* Do this *
Transcribe only part of the material below: the lines from the one containing "g = np.clip(1.06" through the one containing "return np.stack([t, g, b], -1)", inclusive, exactly as written.

* Data extract *
--- BEGIN ---
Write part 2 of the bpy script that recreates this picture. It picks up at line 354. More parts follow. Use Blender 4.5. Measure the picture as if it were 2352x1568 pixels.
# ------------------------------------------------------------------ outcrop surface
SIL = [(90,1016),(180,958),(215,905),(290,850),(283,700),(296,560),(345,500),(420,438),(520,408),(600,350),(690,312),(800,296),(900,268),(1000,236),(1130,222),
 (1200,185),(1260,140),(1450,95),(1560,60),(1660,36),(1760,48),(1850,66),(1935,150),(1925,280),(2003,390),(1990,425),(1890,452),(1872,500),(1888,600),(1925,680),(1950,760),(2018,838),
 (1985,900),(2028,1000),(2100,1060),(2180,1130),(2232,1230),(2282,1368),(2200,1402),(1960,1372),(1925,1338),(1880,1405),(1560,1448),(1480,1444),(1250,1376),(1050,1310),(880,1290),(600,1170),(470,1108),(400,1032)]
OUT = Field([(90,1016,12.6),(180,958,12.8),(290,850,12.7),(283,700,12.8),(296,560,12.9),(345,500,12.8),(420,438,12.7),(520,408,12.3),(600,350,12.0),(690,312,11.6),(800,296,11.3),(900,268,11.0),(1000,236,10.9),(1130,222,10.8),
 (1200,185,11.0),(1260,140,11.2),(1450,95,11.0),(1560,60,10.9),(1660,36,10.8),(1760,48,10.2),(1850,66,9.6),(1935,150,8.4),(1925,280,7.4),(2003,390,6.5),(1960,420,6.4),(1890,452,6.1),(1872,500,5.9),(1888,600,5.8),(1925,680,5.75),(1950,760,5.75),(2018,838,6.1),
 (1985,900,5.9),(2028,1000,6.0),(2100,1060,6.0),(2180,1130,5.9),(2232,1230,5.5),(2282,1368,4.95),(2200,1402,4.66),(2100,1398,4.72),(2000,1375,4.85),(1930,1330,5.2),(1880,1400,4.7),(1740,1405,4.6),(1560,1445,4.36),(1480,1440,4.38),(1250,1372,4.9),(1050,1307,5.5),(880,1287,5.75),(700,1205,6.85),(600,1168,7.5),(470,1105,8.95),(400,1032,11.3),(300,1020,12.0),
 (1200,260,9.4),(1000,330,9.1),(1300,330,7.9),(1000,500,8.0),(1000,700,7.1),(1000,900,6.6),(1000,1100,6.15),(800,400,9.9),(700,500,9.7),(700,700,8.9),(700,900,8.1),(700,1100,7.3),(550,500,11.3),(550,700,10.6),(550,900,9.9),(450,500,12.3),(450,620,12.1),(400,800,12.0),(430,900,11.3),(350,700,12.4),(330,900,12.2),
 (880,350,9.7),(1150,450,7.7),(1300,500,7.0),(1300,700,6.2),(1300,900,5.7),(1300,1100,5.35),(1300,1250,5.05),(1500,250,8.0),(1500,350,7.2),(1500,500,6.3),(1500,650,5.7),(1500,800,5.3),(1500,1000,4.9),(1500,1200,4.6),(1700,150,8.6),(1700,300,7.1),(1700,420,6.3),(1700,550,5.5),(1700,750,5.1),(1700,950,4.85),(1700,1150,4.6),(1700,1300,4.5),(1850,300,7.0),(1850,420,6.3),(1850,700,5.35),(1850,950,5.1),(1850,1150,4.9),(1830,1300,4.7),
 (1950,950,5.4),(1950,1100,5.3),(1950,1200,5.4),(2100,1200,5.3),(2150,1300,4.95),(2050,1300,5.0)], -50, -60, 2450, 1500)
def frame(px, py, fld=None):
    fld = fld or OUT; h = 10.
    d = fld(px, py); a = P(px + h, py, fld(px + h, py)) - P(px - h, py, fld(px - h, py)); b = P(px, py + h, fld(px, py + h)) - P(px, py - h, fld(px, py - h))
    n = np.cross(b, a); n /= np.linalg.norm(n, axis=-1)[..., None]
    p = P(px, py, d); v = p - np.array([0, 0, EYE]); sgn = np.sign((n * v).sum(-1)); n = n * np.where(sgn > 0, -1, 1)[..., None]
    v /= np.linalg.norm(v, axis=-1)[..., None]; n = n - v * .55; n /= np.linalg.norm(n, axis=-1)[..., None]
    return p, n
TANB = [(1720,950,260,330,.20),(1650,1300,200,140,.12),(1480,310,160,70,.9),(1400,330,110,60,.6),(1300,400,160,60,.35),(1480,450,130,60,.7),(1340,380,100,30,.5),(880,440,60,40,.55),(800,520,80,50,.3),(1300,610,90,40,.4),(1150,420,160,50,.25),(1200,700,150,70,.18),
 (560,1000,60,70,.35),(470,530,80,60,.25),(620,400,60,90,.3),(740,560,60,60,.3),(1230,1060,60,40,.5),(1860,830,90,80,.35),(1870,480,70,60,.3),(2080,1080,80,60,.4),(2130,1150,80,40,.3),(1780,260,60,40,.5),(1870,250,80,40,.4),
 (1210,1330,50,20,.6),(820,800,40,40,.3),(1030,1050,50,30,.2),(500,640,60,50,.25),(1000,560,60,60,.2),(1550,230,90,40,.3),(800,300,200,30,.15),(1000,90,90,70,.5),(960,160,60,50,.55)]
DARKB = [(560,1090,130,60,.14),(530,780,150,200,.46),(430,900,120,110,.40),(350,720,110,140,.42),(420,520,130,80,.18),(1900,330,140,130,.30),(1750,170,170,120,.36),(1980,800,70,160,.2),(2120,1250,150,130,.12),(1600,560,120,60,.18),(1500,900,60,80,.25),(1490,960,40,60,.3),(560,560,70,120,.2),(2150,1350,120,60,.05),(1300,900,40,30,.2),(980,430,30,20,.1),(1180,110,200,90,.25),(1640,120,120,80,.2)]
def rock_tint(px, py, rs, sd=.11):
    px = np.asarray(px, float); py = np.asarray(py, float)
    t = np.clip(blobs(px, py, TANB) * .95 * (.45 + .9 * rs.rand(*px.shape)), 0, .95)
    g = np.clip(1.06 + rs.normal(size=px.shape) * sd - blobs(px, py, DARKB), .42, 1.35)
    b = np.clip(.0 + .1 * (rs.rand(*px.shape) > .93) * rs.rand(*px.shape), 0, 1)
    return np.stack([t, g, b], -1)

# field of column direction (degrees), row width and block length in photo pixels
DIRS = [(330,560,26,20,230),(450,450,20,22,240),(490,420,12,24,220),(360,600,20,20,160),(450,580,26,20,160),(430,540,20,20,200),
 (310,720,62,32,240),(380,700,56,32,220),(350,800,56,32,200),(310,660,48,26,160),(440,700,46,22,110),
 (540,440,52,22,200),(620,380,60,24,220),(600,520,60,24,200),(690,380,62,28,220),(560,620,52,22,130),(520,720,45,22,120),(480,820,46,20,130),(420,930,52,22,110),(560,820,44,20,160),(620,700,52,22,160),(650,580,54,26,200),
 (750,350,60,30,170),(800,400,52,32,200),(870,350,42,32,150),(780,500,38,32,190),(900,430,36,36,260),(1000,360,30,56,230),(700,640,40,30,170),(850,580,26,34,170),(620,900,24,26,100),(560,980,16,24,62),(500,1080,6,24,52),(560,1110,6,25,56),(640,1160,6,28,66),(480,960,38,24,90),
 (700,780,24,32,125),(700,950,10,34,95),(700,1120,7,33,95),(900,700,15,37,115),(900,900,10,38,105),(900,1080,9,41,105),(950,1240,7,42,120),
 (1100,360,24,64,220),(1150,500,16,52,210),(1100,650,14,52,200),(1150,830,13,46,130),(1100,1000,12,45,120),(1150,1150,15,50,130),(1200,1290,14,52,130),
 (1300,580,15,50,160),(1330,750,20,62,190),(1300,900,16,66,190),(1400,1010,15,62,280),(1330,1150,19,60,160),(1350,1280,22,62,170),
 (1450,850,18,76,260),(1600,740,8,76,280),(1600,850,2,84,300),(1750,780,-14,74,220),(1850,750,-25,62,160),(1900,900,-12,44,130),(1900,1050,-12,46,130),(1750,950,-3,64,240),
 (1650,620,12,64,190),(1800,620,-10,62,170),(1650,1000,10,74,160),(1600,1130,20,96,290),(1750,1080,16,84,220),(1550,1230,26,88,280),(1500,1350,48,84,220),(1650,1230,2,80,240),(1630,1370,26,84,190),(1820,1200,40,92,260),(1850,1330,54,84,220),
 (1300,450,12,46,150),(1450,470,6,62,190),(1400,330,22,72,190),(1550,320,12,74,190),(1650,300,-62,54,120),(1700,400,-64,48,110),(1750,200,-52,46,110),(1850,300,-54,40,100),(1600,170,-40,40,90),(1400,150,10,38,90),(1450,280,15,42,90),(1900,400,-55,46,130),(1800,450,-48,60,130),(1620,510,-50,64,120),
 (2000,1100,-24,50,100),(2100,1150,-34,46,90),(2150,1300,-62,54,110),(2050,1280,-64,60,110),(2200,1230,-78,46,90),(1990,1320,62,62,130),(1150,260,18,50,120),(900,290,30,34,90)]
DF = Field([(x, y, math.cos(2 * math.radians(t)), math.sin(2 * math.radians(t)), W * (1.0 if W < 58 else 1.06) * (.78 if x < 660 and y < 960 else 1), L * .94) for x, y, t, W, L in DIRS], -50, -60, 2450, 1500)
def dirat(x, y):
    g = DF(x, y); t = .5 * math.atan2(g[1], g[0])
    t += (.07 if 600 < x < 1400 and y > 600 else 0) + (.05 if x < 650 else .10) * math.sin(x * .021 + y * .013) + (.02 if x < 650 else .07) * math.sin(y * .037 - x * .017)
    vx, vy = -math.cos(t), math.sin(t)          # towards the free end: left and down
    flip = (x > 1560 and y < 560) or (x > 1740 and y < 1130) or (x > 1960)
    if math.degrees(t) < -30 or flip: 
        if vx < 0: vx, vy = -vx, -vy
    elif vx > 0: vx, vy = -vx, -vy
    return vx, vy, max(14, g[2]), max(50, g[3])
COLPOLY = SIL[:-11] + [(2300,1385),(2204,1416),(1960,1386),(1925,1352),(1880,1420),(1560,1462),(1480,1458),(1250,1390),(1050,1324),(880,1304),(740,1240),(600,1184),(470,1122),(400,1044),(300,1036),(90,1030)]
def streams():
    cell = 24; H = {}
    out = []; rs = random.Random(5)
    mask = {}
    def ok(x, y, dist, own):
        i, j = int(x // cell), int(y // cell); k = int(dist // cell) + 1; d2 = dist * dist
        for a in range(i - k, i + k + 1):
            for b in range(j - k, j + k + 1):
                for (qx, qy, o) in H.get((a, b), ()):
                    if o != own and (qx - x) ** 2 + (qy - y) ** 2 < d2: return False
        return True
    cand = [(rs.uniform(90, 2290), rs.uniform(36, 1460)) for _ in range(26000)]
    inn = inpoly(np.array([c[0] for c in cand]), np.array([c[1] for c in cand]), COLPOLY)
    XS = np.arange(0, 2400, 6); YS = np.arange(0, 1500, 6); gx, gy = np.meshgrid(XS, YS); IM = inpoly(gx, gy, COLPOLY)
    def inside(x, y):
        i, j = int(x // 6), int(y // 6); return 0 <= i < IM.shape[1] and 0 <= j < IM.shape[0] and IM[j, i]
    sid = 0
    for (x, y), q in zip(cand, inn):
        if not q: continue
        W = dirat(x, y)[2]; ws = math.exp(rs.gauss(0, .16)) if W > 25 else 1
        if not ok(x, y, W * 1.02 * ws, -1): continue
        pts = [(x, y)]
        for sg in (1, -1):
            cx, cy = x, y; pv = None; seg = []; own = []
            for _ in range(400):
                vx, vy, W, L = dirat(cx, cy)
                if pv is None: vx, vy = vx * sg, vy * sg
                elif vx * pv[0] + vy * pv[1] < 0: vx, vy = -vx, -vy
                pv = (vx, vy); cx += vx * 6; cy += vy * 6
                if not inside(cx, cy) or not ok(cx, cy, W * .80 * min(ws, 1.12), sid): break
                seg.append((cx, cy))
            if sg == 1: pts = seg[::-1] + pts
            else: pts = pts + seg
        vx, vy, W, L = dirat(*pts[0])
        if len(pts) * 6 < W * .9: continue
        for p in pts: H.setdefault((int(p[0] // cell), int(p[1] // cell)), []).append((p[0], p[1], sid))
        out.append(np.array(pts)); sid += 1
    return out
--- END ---
* Task output *
    g = np.clip(1.06 + rs.normal(size=px.shape) * sd - blobs(px, py, DARKB), .42, 1.35)
    b = np.clip(.0 + .1 * (rs.rand(*px.shape) > .93) * rs.rand(*px.shape), 0, 1)
    return np.stack([t, g, b], -1)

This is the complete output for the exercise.